Thursday, June 13, 2013

Kicked Out in the Name of God (1 King 9:22-23, 41-43 )


Then Solomon stood before the altar of God in the presence of the whole assembly of Israel, with hands spread out to heaven, and said, “Adonai, God of Israel, there is no God like you in heaven above and on the earth below – keeping your Covenant of love with your servants who continue wholeheartedly to be faithful to you with all their hearts….
“And the foreigners as well, those who do not belong to your people Israel, if they come from a distant country for the sake of your Name – for they will hear of your Name, of  your mighty hand and outstretched arm – if they come and worship in this Temple, then hear from heaven where your home is, and do whatever the foreigners ask of you, so that all the peoples of the earth may know your Name and revere you, as do your people Israel, and may know that this house I built bears you name.”
1 King 9:22-23, 41-43

Artist Michael Soi  http://ilga.org/ilga/en/article/n5FQXFq1wX
This is the prayer given at the time of the dedication of the temple in Jerusalem. It is as much a political statement as it is a religious statement about the emergent self-identity of the people. As is befitting a prayer on such an august occasion, it strikes themes scattered throughout the Hebrew Scriptures: the incomparable glory of God, covenant, sin and mercy, and the place of the foreigner (Gentile) in the congregation of Israel.

It is the inclusion of the foreigner which grabs my attention. Adonai is an ethnic God, belonging solely to Israel. In covenant Israel belongs to God, and God belongs to Israel. The temple in Jerusalem in planed in such a way as to screen people not of the in-group out: first the foreigner, then the female, then the lay male (not of the priest hood), then the priests, until at last there is the solitary figure of the high priest in the Holy of Holies. 

Queer people are familiar with the experience of being screened from God’s presence.
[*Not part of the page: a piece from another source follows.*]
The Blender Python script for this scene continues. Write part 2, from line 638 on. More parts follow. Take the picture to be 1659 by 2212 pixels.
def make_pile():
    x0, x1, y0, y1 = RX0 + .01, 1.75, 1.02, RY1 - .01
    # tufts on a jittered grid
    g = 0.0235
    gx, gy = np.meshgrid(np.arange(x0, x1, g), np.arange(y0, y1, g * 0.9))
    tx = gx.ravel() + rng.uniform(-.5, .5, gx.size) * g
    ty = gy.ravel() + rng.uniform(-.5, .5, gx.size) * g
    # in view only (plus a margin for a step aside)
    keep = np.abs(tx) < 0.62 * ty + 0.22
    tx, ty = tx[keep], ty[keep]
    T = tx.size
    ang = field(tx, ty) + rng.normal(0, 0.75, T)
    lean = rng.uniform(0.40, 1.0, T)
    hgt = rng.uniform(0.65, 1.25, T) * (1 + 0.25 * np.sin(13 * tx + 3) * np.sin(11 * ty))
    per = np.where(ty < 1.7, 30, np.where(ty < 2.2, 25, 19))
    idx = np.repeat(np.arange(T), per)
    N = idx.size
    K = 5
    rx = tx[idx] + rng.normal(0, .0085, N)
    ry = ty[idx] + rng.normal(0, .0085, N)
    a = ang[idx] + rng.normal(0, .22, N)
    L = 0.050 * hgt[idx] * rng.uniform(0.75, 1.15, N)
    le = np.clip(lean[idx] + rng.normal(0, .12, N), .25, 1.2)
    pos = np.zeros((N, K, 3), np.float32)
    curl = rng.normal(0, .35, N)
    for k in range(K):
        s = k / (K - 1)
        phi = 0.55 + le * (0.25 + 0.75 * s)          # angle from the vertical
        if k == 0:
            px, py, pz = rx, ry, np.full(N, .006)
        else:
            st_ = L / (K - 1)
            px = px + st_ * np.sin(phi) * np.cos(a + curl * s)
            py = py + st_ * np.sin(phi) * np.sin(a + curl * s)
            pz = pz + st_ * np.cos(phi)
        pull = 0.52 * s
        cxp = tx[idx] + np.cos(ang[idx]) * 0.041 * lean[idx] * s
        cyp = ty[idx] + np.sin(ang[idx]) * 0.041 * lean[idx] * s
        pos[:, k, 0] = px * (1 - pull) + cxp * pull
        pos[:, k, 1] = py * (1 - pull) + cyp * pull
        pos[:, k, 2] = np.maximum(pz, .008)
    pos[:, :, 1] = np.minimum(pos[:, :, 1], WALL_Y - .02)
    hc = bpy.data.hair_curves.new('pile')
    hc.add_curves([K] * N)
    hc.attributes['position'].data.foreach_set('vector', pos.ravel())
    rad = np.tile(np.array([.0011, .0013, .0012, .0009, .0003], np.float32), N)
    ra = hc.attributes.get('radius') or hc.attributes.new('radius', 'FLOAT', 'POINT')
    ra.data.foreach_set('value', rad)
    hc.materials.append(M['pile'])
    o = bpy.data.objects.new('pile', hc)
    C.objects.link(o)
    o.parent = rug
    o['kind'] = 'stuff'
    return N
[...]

As sexual minorities we are the foreigners in a largely hetero-centric religious matrix. The assumption has been that straight people belong to God, and God belongs solely to straight people. I do wonder if it is the fear of no longer being the “sole” concern of God which drives the religious homophobe to some extent.

Yet, when we hear the bible closely we find that while God is interested in Israel, God is also interested in the foreigner. 

Foreigners are people outside the in-group; peoples whose bloodline laid no claim on the ethnic God of Israel. They are people who could never get to the temple, never get to Jerusalem for they never got the invite to begin with. Sexual minorities are also people who cannot get to sanctuary. Churches, synagogues, mosques, temples, and other organized religion seek to stop us at every turn from entering their sanctuaries. Actually, this is not totally true. We are welcome as long as we encounter the heterosexual god, become convicted of our sexual immorality, give up this “choice,” and live a committed heterosexual life. 

Should we come and encounter the God who confirms us in our innate sexual expression, inviting us to go live out the internal markers of our self-identity – well, that would get us foreigners kicked out of the in-group in the name of their ethnic god.

To be sure there are open, accepting, and LGBTQIA affirmative groups in all organized religions, and they (thankfully) are growing. These traditions have acted on welcoming the foreigner. They have heard the voice of a God who favors inclusion.

In antiquity the temple was the earthly abode of the deity. Rituals of sacrifice and libations were undertaken to “feed and water” the god, as apparently what was good to domesticate animals was also good to domesticate deities. While I may poke a little fun at ancient faith practices, I take seriously this invitation to the foreigner to come and be at home with God.

Queers have spent the better part of the last fifty years fighting hard to establish a sense of home which honors diversity and safety. God, we find, has been working for millennia to establish us in such a sacred home.